Da braucht es Festigkeit und Selbstbewusstsein schon in den Gemeinden, um sich zu behaupten. Hier müssen die Schützen beispielhaft an der Spitze stehen. Das ist eine große bedeutsame politische Aufgabe für die „Verteidigungsmacht des Landes“. Die Geschichte der Tiroler Schützen ist nicht die Geschichte der Trachten und Auszeichnungen, der Feste und Aufmärsche, sondern sie ist die Geschichte des kämpferischen Einsatzes in der jeweiligen Zeit. Schützen waren allezeit eine politische – nicht parteipolitische – Kampfgruppe. Wer sie dieses Charakters beraubt, beraubt sie ihrer Identität und degradiert sie zur Theatergruppe. Eine Identitätskrise der Schützen käme einem fehlenden Bekenntnis zum politischen Auftrag der Schützen gleich.

Das Kapitel über das „Heiße Eisen“ ist beendet. Meine Hand ist unversehrt geblieben, dennoch habe ich mir wahrscheinlich die Finger verbrannt.

Die Tiroler Schützen arbeiten, der Tradition verhaftet – der Gegenwart verpflichtet, für die Zukunft eines freien einigen Tirols, in einem freien geeinten Europa.

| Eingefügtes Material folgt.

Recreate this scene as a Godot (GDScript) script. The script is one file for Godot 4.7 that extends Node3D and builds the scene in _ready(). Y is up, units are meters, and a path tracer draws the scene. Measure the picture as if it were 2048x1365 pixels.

Ist das nicht eine schöne Aufgabe?


2 thoughts on “„Tirol war und ist ein seltsames Land“

  1. Gut geschrieben und formuliert Peter.
    Ich stimme dir voll und ganz zu. Ich hoffe, dass das auch viele Nicht-Schützen lesen und ein richtiges Bild von uns bekommen! Schützen Heil und alles Beste für die Heimat!